Leave out the pictures and restate the rest of the data exactly.

***** Given data *****

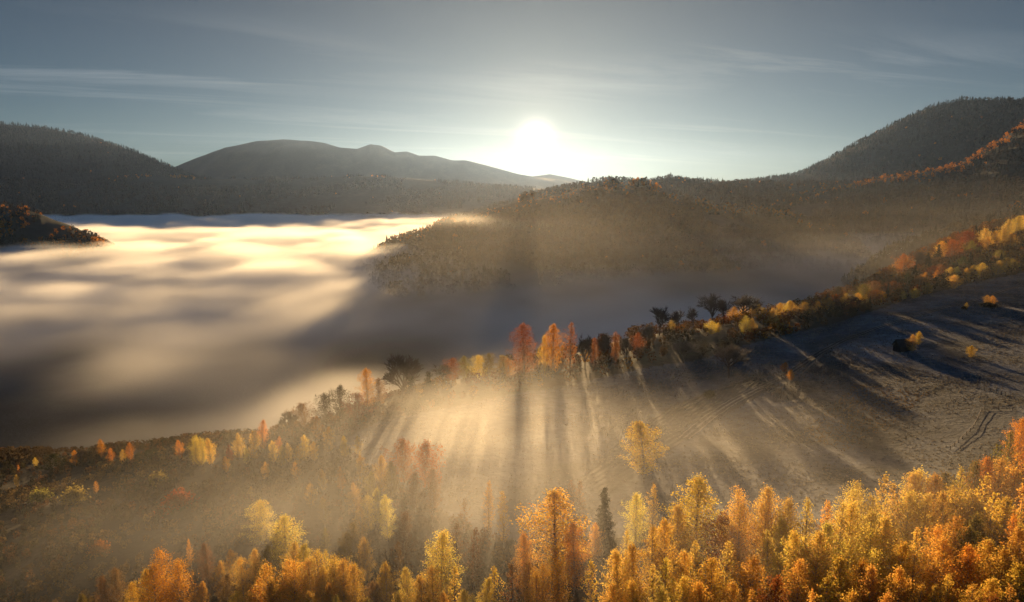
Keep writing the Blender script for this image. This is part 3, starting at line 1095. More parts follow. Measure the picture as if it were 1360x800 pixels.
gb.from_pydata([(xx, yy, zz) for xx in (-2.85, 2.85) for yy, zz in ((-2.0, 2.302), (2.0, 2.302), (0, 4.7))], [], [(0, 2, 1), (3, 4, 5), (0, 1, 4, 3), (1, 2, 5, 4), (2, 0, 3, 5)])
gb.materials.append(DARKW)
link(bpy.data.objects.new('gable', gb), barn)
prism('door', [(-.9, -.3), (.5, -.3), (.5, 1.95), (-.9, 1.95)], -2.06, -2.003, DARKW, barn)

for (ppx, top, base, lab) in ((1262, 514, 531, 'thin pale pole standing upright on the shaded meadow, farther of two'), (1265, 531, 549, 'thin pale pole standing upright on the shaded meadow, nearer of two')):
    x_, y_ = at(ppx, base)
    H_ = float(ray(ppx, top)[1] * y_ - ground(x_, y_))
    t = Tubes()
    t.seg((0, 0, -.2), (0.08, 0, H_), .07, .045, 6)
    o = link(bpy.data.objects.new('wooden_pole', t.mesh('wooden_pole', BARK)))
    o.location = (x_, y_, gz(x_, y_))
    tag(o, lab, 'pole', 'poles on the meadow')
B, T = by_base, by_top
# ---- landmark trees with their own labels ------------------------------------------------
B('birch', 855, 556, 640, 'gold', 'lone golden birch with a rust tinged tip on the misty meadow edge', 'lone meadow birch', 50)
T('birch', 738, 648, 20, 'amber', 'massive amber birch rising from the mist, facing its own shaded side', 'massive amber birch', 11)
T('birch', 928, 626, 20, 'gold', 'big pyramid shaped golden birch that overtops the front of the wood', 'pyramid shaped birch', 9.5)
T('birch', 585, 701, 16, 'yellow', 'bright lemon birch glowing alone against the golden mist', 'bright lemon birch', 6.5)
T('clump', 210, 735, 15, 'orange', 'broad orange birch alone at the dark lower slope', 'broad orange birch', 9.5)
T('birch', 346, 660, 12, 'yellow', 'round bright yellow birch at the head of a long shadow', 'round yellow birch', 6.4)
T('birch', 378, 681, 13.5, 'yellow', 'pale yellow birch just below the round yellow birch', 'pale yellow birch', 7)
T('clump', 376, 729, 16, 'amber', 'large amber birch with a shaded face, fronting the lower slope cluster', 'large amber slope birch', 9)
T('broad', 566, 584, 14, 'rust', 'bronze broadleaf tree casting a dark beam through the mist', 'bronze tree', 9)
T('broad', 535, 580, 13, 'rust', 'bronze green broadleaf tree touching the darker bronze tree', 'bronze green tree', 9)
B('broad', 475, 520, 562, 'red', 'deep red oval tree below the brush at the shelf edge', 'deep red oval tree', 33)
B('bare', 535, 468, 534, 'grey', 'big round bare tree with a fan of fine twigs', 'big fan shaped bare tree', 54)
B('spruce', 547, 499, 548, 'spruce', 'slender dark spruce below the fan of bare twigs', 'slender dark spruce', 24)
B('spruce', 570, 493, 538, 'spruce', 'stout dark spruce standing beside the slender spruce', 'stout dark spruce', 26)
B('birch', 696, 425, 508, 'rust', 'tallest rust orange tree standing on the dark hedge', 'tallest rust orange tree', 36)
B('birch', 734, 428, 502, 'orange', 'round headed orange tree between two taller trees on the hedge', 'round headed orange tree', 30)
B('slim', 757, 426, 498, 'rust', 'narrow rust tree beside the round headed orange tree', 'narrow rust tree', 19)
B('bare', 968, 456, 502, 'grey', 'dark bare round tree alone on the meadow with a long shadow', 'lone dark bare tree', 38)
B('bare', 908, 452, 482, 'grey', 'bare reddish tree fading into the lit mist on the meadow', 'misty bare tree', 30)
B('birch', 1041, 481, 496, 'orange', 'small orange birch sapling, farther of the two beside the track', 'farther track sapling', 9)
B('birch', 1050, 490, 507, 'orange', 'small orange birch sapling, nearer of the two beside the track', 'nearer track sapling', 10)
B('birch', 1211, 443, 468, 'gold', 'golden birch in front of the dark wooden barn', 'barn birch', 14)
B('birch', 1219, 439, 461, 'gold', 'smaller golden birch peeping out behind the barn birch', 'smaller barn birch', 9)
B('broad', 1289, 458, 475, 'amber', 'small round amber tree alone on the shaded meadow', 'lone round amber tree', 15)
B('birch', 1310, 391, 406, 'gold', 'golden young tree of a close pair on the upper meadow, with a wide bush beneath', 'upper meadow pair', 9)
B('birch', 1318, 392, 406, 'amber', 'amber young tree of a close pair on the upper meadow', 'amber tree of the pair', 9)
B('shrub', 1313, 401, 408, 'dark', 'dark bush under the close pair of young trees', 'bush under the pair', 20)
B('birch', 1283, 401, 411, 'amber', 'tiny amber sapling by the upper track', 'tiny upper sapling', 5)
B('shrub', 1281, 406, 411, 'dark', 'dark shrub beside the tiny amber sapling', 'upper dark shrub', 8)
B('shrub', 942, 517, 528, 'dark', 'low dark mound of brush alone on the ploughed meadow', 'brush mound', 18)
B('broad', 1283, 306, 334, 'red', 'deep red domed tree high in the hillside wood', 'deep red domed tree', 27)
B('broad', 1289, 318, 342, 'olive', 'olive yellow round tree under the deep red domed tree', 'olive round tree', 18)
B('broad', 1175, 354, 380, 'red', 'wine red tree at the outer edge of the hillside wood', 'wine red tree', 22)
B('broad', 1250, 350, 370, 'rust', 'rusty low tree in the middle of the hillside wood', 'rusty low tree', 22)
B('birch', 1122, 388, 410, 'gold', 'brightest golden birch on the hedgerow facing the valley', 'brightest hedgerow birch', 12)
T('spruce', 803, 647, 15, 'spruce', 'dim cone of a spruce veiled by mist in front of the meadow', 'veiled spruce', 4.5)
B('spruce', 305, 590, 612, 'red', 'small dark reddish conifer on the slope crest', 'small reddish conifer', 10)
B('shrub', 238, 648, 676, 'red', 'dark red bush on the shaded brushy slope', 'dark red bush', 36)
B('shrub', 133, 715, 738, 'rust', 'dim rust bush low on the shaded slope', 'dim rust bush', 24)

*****

**Solved problem**
Keep writing the Blender script for this image. This is part 3, starting at line 1095. More parts follow. Measure the picture as if it were 1360x800 pixels.
gb.from_pydata([(xx, yy, zz) for xx in (-2.85, 2.85) for yy, zz in ((-2.0, 2.302), (2.0, 2.302), (0, 4.7))], [], [(0, 2, 1), (3, 4, 5), (0, 1, 4, 3), (1, 2, 5, 4), (2, 0, 3, 5)])
gb.materials.append(DARKW)
link(bpy.data.objects.new('gable', gb), barn)
prism('door', [(-.9, -.3), (.5, -.3), (.5, 1.95), (-.9, 1.95)], -2.06, -2.003, DARKW, barn)

for (ppx, top, base, lab) in ((1262, 514, 531, 'thin pale pole standing upright on the shaded meadow, farther of two'), (1265, 531, 549, 'thin pale pole standing upright on the shaded meadow, nearer of two')):
    x_, y_ = at(ppx, base)
    H_ = float(ray(ppx, top)[1] * y_ - ground(x_, y_))
    t = Tubes()
    t.seg((0, 0, -.2), (0.08, 0, H_), .07, .045, 6)
    o = link(bpy.data.objects.new('wooden_pole', t.mesh('wooden_pole', BARK)))
    o.location = (x_, y_, gz(x_, y_))
    tag(o, lab, 'pole', 'poles on the meadow')
B, T = by_base, by_top
# ---- landmark trees with their own labels ------------------------------------------------
B('birch', 855, 556, 640, 'gold', 'lone golden birch with a rust tinged tip on the misty meadow edge', 'lone meadow birch', 50)
T('birch', 738, 648, 20, 'amber', 'massive amber birch rising from the mist, facing its own shaded side', 'massive amber birch', 11)
T('birch', 928, 626, 20, 'gold', 'big pyramid shaped golden birch that overtops the front of the wood', 'pyramid shaped birch', 9.5)
T('birch', 585, 701, 16, 'yellow', 'bright lemon birch glowing alone against the golden mist', 'bright lemon birch', 6.5)
T('clump', 210, 735, 15, 'orange', 'broad orange birch alone at the dark lower slope', 'broad orange birch', 9.5)
T('birch', 346, 660, 12, 'yellow', 'round bright yellow birch at the head of a long shadow', 'round yellow birch', 6.4)
T('birch', 378, 681, 13.5, 'yellow', 'pale yellow birch just below the round yellow birch', 'pale yellow birch', 7)
T('clump', 376, 729, 16, 'amber', 'large amber birch with a shaded face, fronting the lower slope cluster', 'large amber slope birch', 9)
T('broad', 566, 584, 14, 'rust', 'bronze broadleaf tree casting a dark beam through the mist', 'bronze tree', 9)
T('broad', 535, 580, 13, 'rust', 'bronze green broadleaf tree touching the darker bronze tree', 'bronze green tree', 9)
B('broad', 475, 520, 562, 'red', 'deep red oval tree below the brush at the shelf edge', 'deep red oval tree', 33)
B('bare', 535, 468, 534, 'grey', 'big round bare tree with a fan of fine twigs', 'big fan shaped bare tree', 54)
B('spruce', 547, 499, 548, 'spruce', 'slender dark spruce below the fan of bare twigs', 'slender dark spruce', 24)
B('spruce', 570, 493, 538, 'spruce', 'stout dark spruce standing beside the slender spruce', 'stout dark spruce', 26)
B('birch', 696, 425, 508, 'rust', 'tallest rust orange tree standing on the dark hedge', 'tallest rust orange tree', 36)
B('birch', 734, 428, 502, 'orange', 'round headed orange tree between two taller trees on the hedge', 'round headed orange tree', 30)
B('slim', 757, 426, 498, 'rust', 'narrow rust tree beside the round headed orange tree', 'narrow rust tree', 19)
B('bare', 968, 456, 502, 'grey', 'dark bare round tree alone on the meadow with a long shadow', 'lone dark bare tree', 38)
B('bare', 908, 452, 482, 'grey', 'bare reddish tree fading into the lit mist on the meadow', 'misty bare tree', 30)
B('birch', 1041, 481, 496, 'orange', 'small orange birch sapling, farther of the two beside the track', 'farther track sapling', 9)
B('birch', 1050, 490, 507, 'orange', 'small orange birch sapling, nearer of the two beside the track', 'nearer track sapling', 10)
B('birch', 1211, 443, 468, 'gold', 'golden birch in front of the dark wooden barn', 'barn birch', 14)
B('birch', 1219, 439, 461, 'gold', 'smaller golden birch peeping out behind the barn birch', 'smaller barn birch', 9)
B('broad', 1289, 458, 475, 'amber', 'small round amber tree alone on the shaded meadow', 'lone round amber tree', 15)
B('birch', 1310, 391, 406, 'gold', 'golden young tree of a close pair on the upper meadow, with a wide bush beneath', 'upper meadow pair', 9)
B('birch', 1318, 392, 406, 'amber', 'amber young tree of a close pair on the upper meadow', 'amber tree of the pair', 9)
B('shrub', 1313, 401, 408, 'dark', 'dark bush under the close pair of young trees', 'bush under the pair', 20)
B('birch', 1283, 401, 411, 'amber', 'tiny amber sapling by the upper track', 'tiny upper sapling', 5)
B('shrub', 1281, 406, 411, 'dark', 'dark shrub beside the tiny amber sapling', 'upper dark shrub', 8)
B('shrub', 942, 517, 528, 'dark', 'low dark mound of brush alone on the ploughed meadow', 'brush mound', 18)
B('broad', 1283, 306, 334, 'red', 'deep red domed tree high in the hillside wood', 'deep red domed tree', 27)
B('broad', 1289, 318, 342, 'olive', 'olive yellow round tree under the deep red domed tree', 'olive round tree', 18)
B('broad', 1175, 354, 380, 'red', 'wine red tree at the outer edge of the hillside wood', 'wine red tree', 22)
B('broad', 1250, 350, 370, 'rust', 'rusty low tree in the middle of the hillside wood', 'rusty low tree', 22)
B('birch', 1122, 388, 410, 'gold', 'brightest golden birch on the hedgerow facing the valley', 'brightest hedgerow birch', 12)
T('spruce', 803, 647, 15, 'spruce', 'dim cone of a spruce veiled by mist in front of the meadow', 'veiled spruce', 4.5)
B('spruce', 305, 590, 612, 'red', 'small dark reddish conifer on the slope crest', 'small reddish conifer', 10)
B('shrub', 238, 648, 676, 'red', 'dark red bush on the shaded brushy slope', 'dark red bush', 36)
B('shrub', 133, 715, 738, 'rust', 'dim rust bush low on the shaded slope', 'dim rust bush', 24)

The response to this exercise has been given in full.